> **Input**:
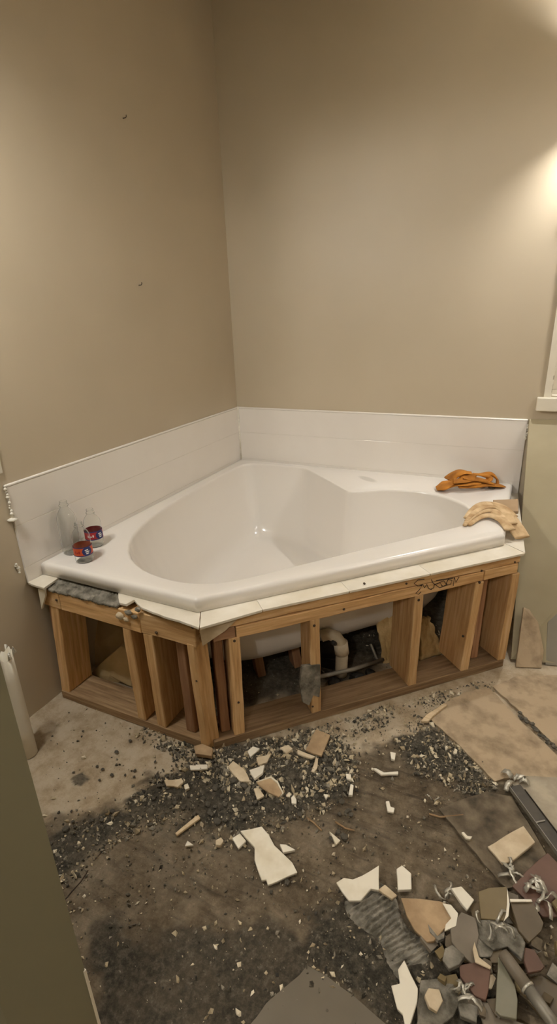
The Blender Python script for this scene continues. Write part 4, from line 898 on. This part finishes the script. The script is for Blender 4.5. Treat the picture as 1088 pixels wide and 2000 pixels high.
# ------------------------------------------------------------------ lamps
def sconce(loc, out, strength, label):
    """wall lamp: plate on the wall, short arm, open frosted cylinder, bulb"""
    root = empty('wall_sconce', loc); out = Vector(out); rot = math.atan2(out.y, out.x); root.rotation_euler = (0, 0, rot); tag(root, label, 'wall lamp')
    bevel(MB().box(0, .018, -.05, .05, -.09, .09).build('wall_plate', M['chrome'], root), .004)
    MB().tube([(.018, 0, -.05), (.07, 0, -.055), (.10, 0, -.045), (.10, 0, -.03)], .007, 8).build('arm', M['chrome'], root, True)
    n = 32; sh = MB().lathe([(.055, -.055), (.055, .055)], n, (.10, 0, 0)).build('lamp_shade', M['shade'], root, True); s = sh.modifiers.new('s', 'SOLIDIFY'); s.thickness = .003
    bm = bmesh.new(); bmesh.ops.create_icosphere(bm, subdivisions=2, radius=.024); me = bpy.data.meshes.new('bulb'); bm.to_mesh(me); bm.free(); me.materials.append(glow('bulb_glow', LAMP_COL, strength)); bo = bpy.data.objects.new('bulb', me); bo.location = (.10, 0, .0); link(bo, root)
    return root
sconce((1.715, 0, 2.12), (0, -1, 0), LAMP_R, 'frosted wall sconce on the right wall outside the picture')
def vanity(loc, rz, n, strength, label, rc=.11):
    vb = empty('vanity_light', loc, rz); tag(vb, label, 'vanity light'); w_ = .21*n/2
    bevel(MB().box(0, .025, -w_, w_, -.05, .05).build('wall_bar', M['chrome'], vb), .004)
    gm = glow('vanity_bulb_glow', LAMP_COL, strength)
    for k in range(n):
        y = -.21*(n-1)/2+.21*k
        MB().tube([(.025, y, .03), (rc-.02, y, .045), (rc, y, .03)], .008, 8).build('arm', M['chrome'], vb, True)
        sh = MB().lathe([(.012, .045), (.04, .035), (.058, .0), (.066, -.035)], 28, (rc, y, .02)).build('bell_shade', M['shade'], vb, True); sd_ = sh.modifiers.new('s', 'SOLIDIFY'); sd_.thickness = .003
        bm = bmesh.new(); bmesh.ops.create_icosphere(bm, subdivisions=2, radius=.03); me = bpy.data.meshes.new('bulb'); bm.to_mesh(me); bm.free(); me.materials.append(gm); bo = bpy.data.objects.new('bulb', me); bo.location = (rc, y, -.015); link(bo, vb)
vanity((0, -2.11, 2.05), 0, 2, LAMP_L, 'two lamp vanity light bar on the left wall outside the picture', .22)
vanity((XR, -1.0, 2.02), math.pi, 4, LAMP_FILL, 'four lamp vanity bar added for fill on the side wall outside the picture')  # unseen bar, added to lift the frame's right face and the left wall
hg = empty('hall_globe_lamp', (1.38, -3.7, 2.08), math.pi/2); tag(hg, 'opal globe wall lamp in the hallway behind the camera', 'wall lamp')
MB().box(0, .02, -.05, .05, -.05, .05).build('wall_plate', M['chrome'], hg)
MB().tube([(.02, 0, 0), (.06, 0, -.01)], .01, 8).build('arm', M['chrome'], hg, True)
bm = bmesh.new(); bmesh.ops.create_icosphere(bm, subdivisions=3, radius=.08); me = bpy.data.meshes.new('opal_globe'); bm.to_mesh(me); bm.free(); me.materials.append(glow('opal_glow', LAMP_COL, LAMP_H)); o = bpy.data.objects.new('opal_globe', me); o.location = (.13, 0, 0); link(o, hg)
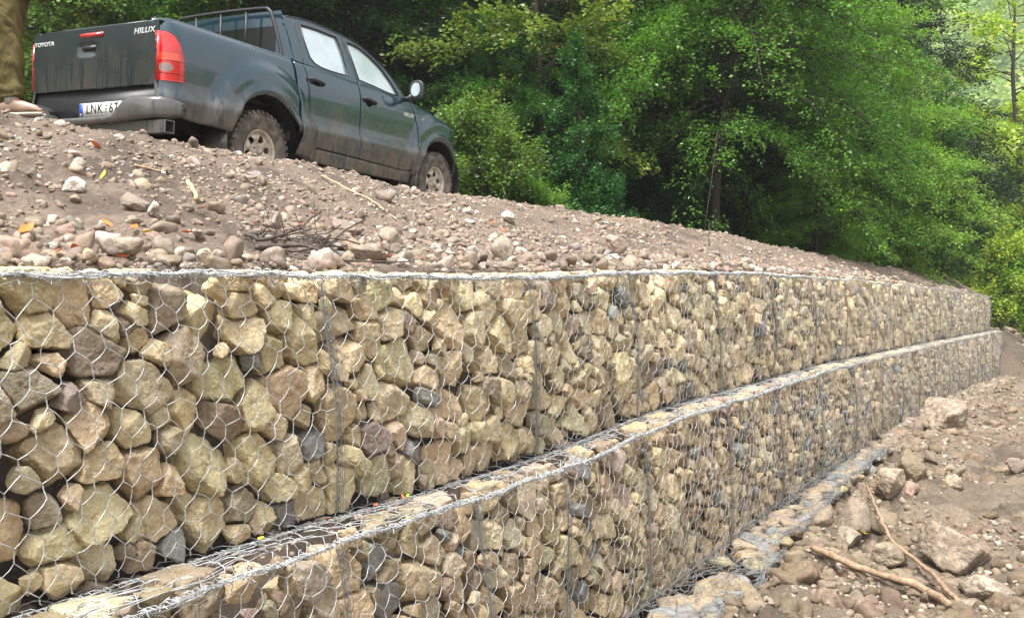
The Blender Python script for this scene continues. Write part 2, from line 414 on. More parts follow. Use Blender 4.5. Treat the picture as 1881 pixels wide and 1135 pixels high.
WX, WY, TW = .100, .084, .046             # hexagon width, row spacing, twist length
def wire_surface(P, Nrm, t0, t1, L, seed, parts, jit=.005, near=6.5):
    """double-twist hexagonal mesh on surface P(a, l) with normal Nrm(a, l)"""
    g = np.random.default_rng(seed); i0, i1 = int(math.floor(t0 / WX)), int(math.ceil(t1 / WX)); J = int(round(L / WY))
    wy = L / J; tw = TW * wy / WY
    wa = lambda a, l: (.050 * n2(a, l, .6, seed, 2) + .014 * n2(a, l, .15, seed + 3, 2), .036 * n2(a, l, .5, seed + 5, 2) + .012 * n2(a, l, .13, seed + 7, 2))
    def pos(a, l, off=0.):
        da, dl = wa(a, l); lc = np.clip(l + dl, 0, L)
        return P(a + da, lc) + Nrm(a, lc) * (.004 + .013 * n2(a, l, .10, seed + 9, 3) + off)[..., None]
    I, Jg = np.meshgrid(np.arange(i0, i1 + 1), np.arange(0, J + 1), indexing='ij')
    a = (I + .5 * (Jg % 2)) * WX; l = Jg * wy
    k = (a >= t0) & (a <= t1); ja = g.normal(0, jit, a.shape); jl = g.normal(0, jit, a.shape)
    al, ll = a + ja, l + jl
    bot, top = (al, ll - tw / 2), (al + g.normal(0, .003, a.shape), ll + tw / 2)
    kk = k
    # twists
    a0, l0, a1, l1 = bot[0][kk], bot[1][kk], top[0][kk], top[1][kk]
    _, yy = XY(a0, 0); nr = yy < near
    if nr.any():
        u = np.linspace(0, 1, 7); A_ = a0[nr, None] + (a1 - a0)[nr, None] * u; L_ = l0[nr, None] + (l1 - l0)[nr, None] * u
        for ph in (0, np.pi):
            w = .0015; sw = np.sin(u * np.pi * 3 + ph); cw = np.cos(u * np.pi * 3 + ph)
            Pp = pos(A_ + w * sw, L_, w * cw + 0 * A_); parts.add(*polytubes(Pp, .0014, 4, N3))
    if (~nr).any():
        Pp = np.stack([pos(a0[~nr], l0[~nr], 0 * a0[~nr]), pos(a1[~nr], l1[~nr], 0 * a0[~nr])], 1); parts.add(*polytubes(Pp, .0030, 3, N3))
    # single wires from a twist's top to the two twists above
    for sgn in (-1, 1):
        for par in (0, 1):
            src = kk[:, :-1] & (Jg[:, :-1] % 2 == par)
            di = (0 if sgn > 0 else -1) if par == 0 else (1 if sgn > 0 else 0)
            # par 0 rows sit at i, rows above at i+.5 : right neighbour same i, left neighbour i-1 ; par 1: right i+1, left i
            ii, jj = np.where(src); i2 = ii + di; ok = (i2 >= 0) & (i2 < I.shape[0]); ii, jj, i2 = ii[ok], jj[ok], i2[ok]
            ok = kk[i2, jj + 1]; ii, jj, i2 = ii[ok], jj[ok], i2[ok]
            A0, L0, A1, L1 = top[0][ii, jj], top[1][ii, jj], bot[0][i2, jj + 1], bot[1][i2, jj + 1]
            _, yy = XY(A0, 0); nr = yy < near * 1.6
            for m, K in ((nr, 4), (~nr, 2)):
                if not m.any(): continue
                u = np.linspace(0, 1, K); Aw = A0[m, None] + (A1 - A0)[m, None] * u; Lw = L0[m, None] + (L1 - L0)[m, None] * u
                parts.add(*polytubes(pos(Aw, Lw, .006 * np.sin(u * np.pi) + 0 * Aw), .00155, 4 if K == 4 else 3, N3))

def helix(path, rad, pitch, wire, turns_jit=.3, seed=0, sides=4):
    """a wire wound round a path, with uneven turns"""
    path = np.asarray(path, float); seg = np.linalg.norm(np.diff(path, axis=0), axis=1); cl = np.concatenate([[0], np.cumsum(seg)])
    n = max(8, int(cl[-1] / pitch * 8)); u = np.linspace(0, cl[-1], n); C = np.stack([np.interp(u, cl, path[:, k]) for k in range(3)], 1)
    t = np.gradient(C, axis=0); t /= np.linalg.norm(t, axis=1)[:, None]; a = np.cross(t, np.array([.31, .52, .79])); a /= np.linalg.norm(a, axis=1)[:, None]; b = np.cross(t, a)
    ph = u / pitch * 2 * np.pi + turns_jit * 3 * n2(u, 0 * u, pitch * 4, seed, 2); rr = rad * (1 + .35 * n2(u, 0 * u + 5, pitch * 2, seed + 1, 2))
    return polytubes((C + (np.cos(ph) * rr)[:, None] * a + (np.sin(ph) * rr)[:, None] * b)[None], wire, sides)
def wander(path, amp, sc, seed):
    p = np.asarray(path, float); u = np.linspace(0, 1, len(p)) * np.linalg.norm(p[-1] - p[0])
    return p + amp * np.stack([n2(u, u * 0 + k * 9, sc, seed + k, 2) for k in range(3)], 1)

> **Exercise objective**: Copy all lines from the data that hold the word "picture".

> **Output of the task**:
The Blender Python script for this scene continues. Write part 4, from line 898 on. This part finishes the script. The script is for Blender 4.5. Treat the picture as 1088 pixels wide and 2000 pixels high.
sconce((1.715, 0, 2.12), (0, -1, 0), LAMP_R, 'frosted wall sconce on the right wall outside the picture')
vanity((0, -2.11, 2.05), 0, 2, LAMP_L, 'two lamp vanity light bar on the left wall outside the picture', .22)
vanity((XR, -1.0, 2.02), math.pi, 4, LAMP_FILL, 'four lamp vanity bar added for fill on the side wall outside the picture')  # unseen bar, added to lift the frame's right face and the left wall
The Blender Python script for this scene continues. Write part 2, from line 414 on. More parts follow. Use Blender 4.5. Treat the picture as 1881 pixels wide and 1135 pixels high.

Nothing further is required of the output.